At least as far as visual art is concerned, Theory has totally failed to account for that aspect of art-making. In fact it has put concerted effort into demolishing the very notion of universal value, and replace it with these checklists. I recently learned that a friend of mine, a beautiful realist painter, is having a show of new work in which she has more or less discarded painting. The gallery is thrilled that the exhibition “will be strikingly conceptual in its trajectory” and that she has been “gradually moving in a more conceptual direction.” A conceptual program, of course, is the major item on the checklist of contemporaneity as subscribed to by a certain species of art-worlder. People used to take it as a sign of progress when figurative artists went abstract. Now people expect them to go conceptual. This is mannerism at its worst. I nearly cried.

With all due respect to Caro, I suspect that her idea of “truly ambitious, truly literary comics” is in fact comics that better emulate the characteristics she finds attractive in a particular strain of literature. Someone who finds those characteristics exciting, and I mean genuinely enthused, butterflies-in-the-tummy excited about them, ought to have a go at it. The rest of us ought to be left alone to pursue our ambitions and literary inclinations as we see fit to do so. Something entirely new might arise, not dreamed of in her philosophies. I hope she doesn’t subscribe to the arrogant presumptions of historical inevitability, finality, and perfection that makes the culture of capital-T Theory the moral and intellectual sinkhole that it is.

One more observation: A picture is only worth a thousand words when you’re dealing with description. When it comes to dense, complicated fiction, words become noticiably more efficient. It distresses me that comics critics calling for Booker-sized ambitions seem not to notice this.

And after a bit more back and forth, Franklin added:

I have run into these notions before, namely that any kind of intellectual work done on behalf of art is theory, and that only theory stands in the way of sentimental or formal disasters. Both of them are mistaken.

Recasting traditional poetics and narrative as just another theory, even if you have to scare-quote “theory” to assert it, is certainly flattering to the culture of theory. Thus theory can be said to exist everywhere and at all times. I’ve even seen references to “Greenbergian Theory” as if non- or even anti-theoretical approaches to art merely constituted another theory. (For the uninitiated, the reference is to Clement Greenberg.) “Non-ideology, or non-theory, is an ideological and theoretical position, even if unacknowledged,” as Noah puts it. I’m sorry to be rude, but this is the sound of academic culture pleasuring itself. A finally fed-up Robert Storr wrote this in late 2009:

Speaking with a po-mo savvy young artist this week, I felt compelled to ask him what, given his approach to critical theory, was his attitude toward praxis? A puzzled look crept over his face, and, with a candour as admirable as it is rare among those who keep their verbal game up, he replied, ‘What’s that?’
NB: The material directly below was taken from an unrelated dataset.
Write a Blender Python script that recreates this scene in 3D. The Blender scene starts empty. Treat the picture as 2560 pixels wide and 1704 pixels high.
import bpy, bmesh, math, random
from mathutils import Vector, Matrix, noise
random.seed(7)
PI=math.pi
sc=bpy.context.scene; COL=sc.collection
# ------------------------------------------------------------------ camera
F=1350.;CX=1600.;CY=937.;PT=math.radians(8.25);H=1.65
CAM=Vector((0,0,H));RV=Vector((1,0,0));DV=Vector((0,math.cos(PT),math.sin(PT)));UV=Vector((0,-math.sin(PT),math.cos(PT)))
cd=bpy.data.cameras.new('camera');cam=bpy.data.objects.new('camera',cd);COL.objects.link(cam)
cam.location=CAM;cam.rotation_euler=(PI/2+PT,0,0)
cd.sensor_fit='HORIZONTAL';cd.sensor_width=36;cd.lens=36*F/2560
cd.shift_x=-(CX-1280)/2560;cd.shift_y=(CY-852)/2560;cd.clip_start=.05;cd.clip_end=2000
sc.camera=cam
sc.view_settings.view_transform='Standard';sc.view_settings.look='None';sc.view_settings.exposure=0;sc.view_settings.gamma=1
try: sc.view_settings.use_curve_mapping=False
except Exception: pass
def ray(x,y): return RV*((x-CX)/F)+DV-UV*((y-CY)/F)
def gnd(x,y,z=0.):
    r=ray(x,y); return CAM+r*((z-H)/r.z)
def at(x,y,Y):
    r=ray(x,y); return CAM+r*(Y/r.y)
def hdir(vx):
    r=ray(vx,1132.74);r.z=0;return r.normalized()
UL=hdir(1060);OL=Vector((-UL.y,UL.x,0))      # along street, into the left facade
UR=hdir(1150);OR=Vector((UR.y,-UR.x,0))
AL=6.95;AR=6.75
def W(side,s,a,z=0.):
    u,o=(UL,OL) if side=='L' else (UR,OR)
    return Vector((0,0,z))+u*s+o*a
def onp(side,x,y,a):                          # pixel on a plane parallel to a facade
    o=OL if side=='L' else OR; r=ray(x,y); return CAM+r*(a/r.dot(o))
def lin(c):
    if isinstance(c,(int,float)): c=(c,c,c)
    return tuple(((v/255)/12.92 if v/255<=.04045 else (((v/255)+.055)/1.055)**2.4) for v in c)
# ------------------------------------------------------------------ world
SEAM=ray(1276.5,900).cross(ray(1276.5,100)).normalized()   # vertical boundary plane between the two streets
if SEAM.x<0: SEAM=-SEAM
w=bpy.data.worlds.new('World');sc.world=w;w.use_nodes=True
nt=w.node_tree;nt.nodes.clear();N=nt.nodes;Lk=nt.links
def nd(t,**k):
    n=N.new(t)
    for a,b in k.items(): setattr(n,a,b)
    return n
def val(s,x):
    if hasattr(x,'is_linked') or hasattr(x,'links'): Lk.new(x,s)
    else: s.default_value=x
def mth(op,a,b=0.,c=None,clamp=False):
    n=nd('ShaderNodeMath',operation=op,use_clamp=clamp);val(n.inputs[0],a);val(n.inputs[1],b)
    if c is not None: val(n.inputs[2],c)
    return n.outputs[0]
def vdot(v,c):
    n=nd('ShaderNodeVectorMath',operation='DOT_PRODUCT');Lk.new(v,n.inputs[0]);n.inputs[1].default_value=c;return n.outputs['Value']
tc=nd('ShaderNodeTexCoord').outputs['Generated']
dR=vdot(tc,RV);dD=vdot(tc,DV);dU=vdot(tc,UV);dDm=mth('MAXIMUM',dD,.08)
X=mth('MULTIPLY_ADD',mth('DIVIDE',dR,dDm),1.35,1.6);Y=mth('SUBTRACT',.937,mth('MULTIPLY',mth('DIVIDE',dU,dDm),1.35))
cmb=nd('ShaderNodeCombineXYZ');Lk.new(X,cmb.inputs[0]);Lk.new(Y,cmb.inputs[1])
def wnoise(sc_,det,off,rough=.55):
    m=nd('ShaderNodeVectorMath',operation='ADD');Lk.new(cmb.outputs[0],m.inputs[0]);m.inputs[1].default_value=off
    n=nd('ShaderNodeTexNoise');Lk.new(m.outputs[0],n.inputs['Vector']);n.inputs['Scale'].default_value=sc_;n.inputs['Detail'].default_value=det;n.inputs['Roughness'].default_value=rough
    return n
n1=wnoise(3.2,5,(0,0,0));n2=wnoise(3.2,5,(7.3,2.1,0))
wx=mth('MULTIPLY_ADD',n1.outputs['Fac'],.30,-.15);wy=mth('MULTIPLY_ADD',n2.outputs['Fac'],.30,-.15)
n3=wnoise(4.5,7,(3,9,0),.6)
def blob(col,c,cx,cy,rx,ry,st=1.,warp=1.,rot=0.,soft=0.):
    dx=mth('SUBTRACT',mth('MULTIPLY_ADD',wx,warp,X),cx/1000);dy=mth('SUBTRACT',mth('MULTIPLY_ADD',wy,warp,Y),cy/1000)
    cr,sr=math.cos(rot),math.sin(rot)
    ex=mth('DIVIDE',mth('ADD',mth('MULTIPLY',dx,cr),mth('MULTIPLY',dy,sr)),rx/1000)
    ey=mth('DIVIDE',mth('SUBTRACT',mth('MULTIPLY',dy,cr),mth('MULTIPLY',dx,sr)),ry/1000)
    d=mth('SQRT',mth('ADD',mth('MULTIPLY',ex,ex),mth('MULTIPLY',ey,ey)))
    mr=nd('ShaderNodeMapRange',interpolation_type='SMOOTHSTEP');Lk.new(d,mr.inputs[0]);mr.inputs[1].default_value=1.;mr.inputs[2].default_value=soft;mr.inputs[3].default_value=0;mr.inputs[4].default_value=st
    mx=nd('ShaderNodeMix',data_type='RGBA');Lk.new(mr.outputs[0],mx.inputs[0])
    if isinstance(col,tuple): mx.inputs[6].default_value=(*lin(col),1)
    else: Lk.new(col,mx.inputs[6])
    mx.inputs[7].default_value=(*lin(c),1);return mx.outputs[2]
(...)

The fact of the matter is that certain structures look good, sound good, or read well for some reason and seem ripe for reuse in an original way. Thus art progresses forward, by execution, not theory. When Caro claims that “You can’t feel your way around a 600-page novel unless you want that 600-page novel to be a rambling, solipsistic disaster,” I have to ask her how many 600-page novels she’s written, because that doesn’t sound right to me at all. I’m going to guess from the longer nonfiction I’ve written that really do have to feel your way around it, and you have to feel your way around it so thoroughly, self-critically, and intensely that the ramblings, solipsisms, and all the other weaknesses expose themselves as such. Then you root them out. Theory doesn’t save you from this work. As far as I know nothing does.

Are there broad biases against “literary thinking” in comicdom? I’m just as inclined to think that the Booker-style graphic novel envisioned by Caro would have to be the size of a children’s encyclopedia in order to achieve the same scope of ambition, because for certain narrative problems a picture is worth about six words instead of a thousand. Can one really just use more words? In my experience the words and the images have to sync at a certain rate or you’re not making comics anymore. We like making comics.

There’s something more than a little silly about critics, having trained on a certain specialty of literature, calling upon comics creators to acquire the same training so they can make equivalent comics. This is getting the cart so far in front of the horse that they’re not even attached anymore. Look, Caro, you’re a writer, you understand the literary angle that you’re looking for better than anyone, so do what I did when I wanted to see comics done a certain way and make the damn things yourself. As it is you might as well be standing on the sidelines of a football game yelling at the players to start playing hockey.

Jane Freilicher, Dark Afternoon. Franklin mentioned Freilicher in the course of the discussion.